Short answer: everything.
Some days it is:
- Intentions for the day
- Venting about how I am tired of my own excuses
- Processing old hurt that still stings
- Writing out what I actually want instead of what I think I should want
Other days I get into deeper work. That is where shadow work comes in. Shadow work is you looking at old moments, childhood, past relationships, and asking, “Why do I react like this? Where did I learn this?” It is honest and sometimes uncomfortable, but it gives you clarity you cannot get by keeping everything in your head.
When you flip back through old pages months later, you get to see proof that you are not the same person. You see how you handled something then versus how you would handle it now. That alone helps you feel more at home with yourself.
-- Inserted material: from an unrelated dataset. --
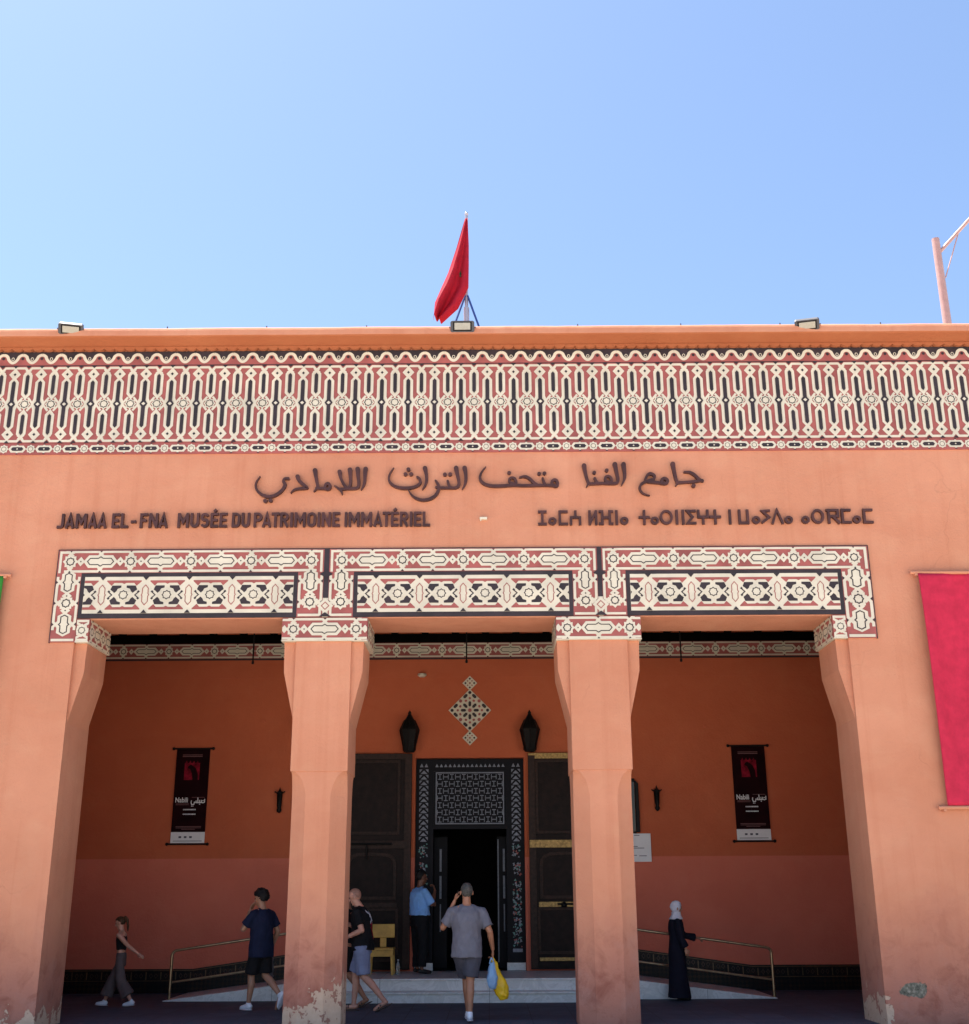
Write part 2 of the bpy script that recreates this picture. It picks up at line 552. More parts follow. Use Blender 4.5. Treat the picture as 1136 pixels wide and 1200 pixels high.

How do you romanticize living alone without lying to yourself?
You will see cute “romanticize your life” content on Pinterest and TikTok. Candles, matcha, sunlight on white sheets. I love all of that, but real life is not an aesthetic board.
In my real solo days, it looks like:
- Waking up with a huge pimple and filming anyway.
- Mixing gut health drinks that taste more like vinegar than lemon, but knowing my stomach will thank me later.
- Taking myself to the gym, sweating through core workouts, and leaving proud and shaky.
- Sitting in a bookstore with my laptop, editing for hours, and resisting the urge to buy five more books.
- Wandering through Target for hair products, body care, and a new journal, then catching myself grabbing something only because it is pink.
- Cooking random meals from whatever I have at home instead of buying food every time I crave it.
Romanticizing your life is not about pretending everything is perfect. It is about choosing to notice the soft parts in between the messy ones. The small wins: finding your lost water bottle at the gym, nailing a workout, finally hitting “upload” on a video, or eating a homemade meal that actually slaps.
How can you treat yourself like the love of your life?
One of my favorite parts of living alone is that I get to be my own Valentine, my own roommate, and my own partner all in one.
That looks like:
- Planning a solo trip for Valentine’s Day instead of waiting for someone else to make the day special
- Pouring a glass of wine and coloring at night just to unwind
- Dressing up for errands so I feel like “that girl” in the Target aisles
- Investing in jewelry so even sweatpants feel pulled together
- Cooking steak, eggs, and avocado for dinner with real care, like I am cooking for someone I love
For years, my Valentine’s Day centered around other people and left me disappointed. Now I already know this year will be better, since I am in charge of how I treat myself.
You do not have to move cities or book a solo flight to start doing this. You can:
- Pick one night this week to cook yourself a real meal, not just snacks.
- Light a candle and journal instead of falling asleep on your phone.
- Create a Pinterest board of your “higher self” and look at her every morning.
The more you show up for yourself, the more normal it feels to enjoy your own company.
Start building a life you like living with you in it
Living alone will put a spotlight on your patterns, your excuses, and your growth. It can feel loud at first, but that silence gives you space to meet yourself for real.
So here is your little homework from me:
Pick one thing from this list and do it within the next 24 hours:
- A slow journal session with no music or background noise
- A morning walk or workout before you touch your phone
- A future self Pinterest board that you actually look at
- A simple solo meal where you sit at the table and eat without distractions
Ask yourself, “If I treated time with myself like time with someone I love, what would change today?”
Then try it. Your life alone will start to feel less like an empty room and more like a home.